He told The Straits Times he was very excited to be on his first flight since his unfortunate brush with Group B Streptococcus in July last year.

He even cracked a joke in Mandarin: "I didn't even think I could go through Customs without my hands and feet. The thought of it is funny - how do I scan my thumbprint?"

Mr Tan, formerly a technician, found himself vomiting and suffering from diarrhoea last July after eating a raw fish dish.


Tests revealed he had severe pneumonia complicated by sepsis. He was given a drug to direct blood flow to his vital organs, which saved his life.

But his hands and feet then turned gangrenous and had to be amputated.

Since then, he has been regaining his independence in little ways. It started with an automatic wheelchair, prosthetic legs that let him walk short distances, and elastic cuffs on his arms that can hold on to utensils so that he can feed himself.

Now, Mr Tan needs help only with showering and using the toilet - duties his wife Choong Siet Mei, 47, is now teaching a caregiver to carry out so she can go back to work.

His story generated vast public support and donations last year.

While Mr Tan and his wife have always been positive about their ordeal, his voice takes on a significantly happier tone and he speaks a little faster when he talks about his newfound passion.

"The game is very exciting," he said. "It's also dangerous, you're allowed to bang into each other. It's like bumper cars, you know?"

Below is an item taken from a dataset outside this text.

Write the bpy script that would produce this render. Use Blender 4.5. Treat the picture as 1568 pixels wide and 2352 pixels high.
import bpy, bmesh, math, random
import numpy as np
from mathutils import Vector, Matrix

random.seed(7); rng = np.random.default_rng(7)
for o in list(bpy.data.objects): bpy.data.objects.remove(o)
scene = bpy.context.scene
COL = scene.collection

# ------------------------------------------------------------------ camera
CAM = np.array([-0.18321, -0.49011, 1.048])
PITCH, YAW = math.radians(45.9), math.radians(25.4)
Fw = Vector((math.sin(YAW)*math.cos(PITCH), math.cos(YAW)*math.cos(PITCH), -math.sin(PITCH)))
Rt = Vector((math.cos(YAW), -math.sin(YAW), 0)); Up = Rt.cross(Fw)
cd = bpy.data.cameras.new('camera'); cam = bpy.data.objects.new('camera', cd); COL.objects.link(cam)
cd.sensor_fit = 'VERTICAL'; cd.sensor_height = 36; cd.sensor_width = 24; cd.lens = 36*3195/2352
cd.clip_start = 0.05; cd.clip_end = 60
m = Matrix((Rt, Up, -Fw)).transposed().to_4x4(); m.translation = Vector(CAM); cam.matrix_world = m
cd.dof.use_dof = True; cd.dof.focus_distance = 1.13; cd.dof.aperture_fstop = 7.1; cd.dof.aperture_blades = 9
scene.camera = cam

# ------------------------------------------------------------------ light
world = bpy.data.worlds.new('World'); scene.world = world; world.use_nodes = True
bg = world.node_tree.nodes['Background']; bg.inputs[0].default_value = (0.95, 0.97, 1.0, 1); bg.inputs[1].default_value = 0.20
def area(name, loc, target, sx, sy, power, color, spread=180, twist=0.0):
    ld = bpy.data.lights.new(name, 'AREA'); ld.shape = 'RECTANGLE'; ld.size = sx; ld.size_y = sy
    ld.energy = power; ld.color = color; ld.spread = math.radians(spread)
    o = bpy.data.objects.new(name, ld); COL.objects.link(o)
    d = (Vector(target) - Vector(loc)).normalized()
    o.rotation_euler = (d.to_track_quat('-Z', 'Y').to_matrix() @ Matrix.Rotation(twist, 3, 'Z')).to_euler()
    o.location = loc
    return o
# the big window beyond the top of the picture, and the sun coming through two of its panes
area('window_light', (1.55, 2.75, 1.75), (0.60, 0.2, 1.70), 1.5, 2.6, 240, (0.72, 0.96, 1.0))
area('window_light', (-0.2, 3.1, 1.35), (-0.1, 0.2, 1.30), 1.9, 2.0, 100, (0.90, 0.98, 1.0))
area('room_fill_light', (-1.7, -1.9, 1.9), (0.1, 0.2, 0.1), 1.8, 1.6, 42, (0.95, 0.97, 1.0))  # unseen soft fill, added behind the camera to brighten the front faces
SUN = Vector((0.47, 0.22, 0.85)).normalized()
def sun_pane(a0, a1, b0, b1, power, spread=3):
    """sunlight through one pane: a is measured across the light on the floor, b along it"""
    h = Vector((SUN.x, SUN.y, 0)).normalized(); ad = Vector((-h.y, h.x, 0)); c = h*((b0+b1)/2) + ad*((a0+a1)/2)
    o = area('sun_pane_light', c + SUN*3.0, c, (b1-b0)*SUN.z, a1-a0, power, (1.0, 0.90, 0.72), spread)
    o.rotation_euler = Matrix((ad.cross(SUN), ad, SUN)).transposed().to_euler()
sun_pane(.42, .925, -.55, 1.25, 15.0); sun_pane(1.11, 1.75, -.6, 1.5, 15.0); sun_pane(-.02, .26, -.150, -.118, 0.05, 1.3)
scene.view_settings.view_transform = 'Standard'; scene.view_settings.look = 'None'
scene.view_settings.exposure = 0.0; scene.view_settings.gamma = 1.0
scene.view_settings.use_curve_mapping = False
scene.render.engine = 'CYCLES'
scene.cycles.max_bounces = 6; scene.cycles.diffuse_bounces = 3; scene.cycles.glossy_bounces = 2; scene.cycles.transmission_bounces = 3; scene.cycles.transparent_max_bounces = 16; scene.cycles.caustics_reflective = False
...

His love affair with the sport started in June when he went to replace the tyre of his automatic wheelchair at DNR Wheels and met the founder, Mr Raja Singh, who is also vice-president of the Singapore Disability Sports Council.

Mr Tan was invited to join the team during their practice. He enjoyed it so much that he decided to stick with it.

For Mr Tan, the best thing about wheelchair rugby is the freedom he feels when he rolls himself in the special manual chair used for the game - where the seats are lower so his arms can reach the wheels. "I felt like a fish back in water!"

Madam Choong, however, would have preferred him to swim instead as wheelchair rugby can be a rough sport. The couple have been married for 16 years, and have a son in Secondary 3 and a daughter in Secondary 4.

"But he looks so happy on the court, I don't have a choice," she said begrudgingly. "I'll just scold him if he comes home injured from practice."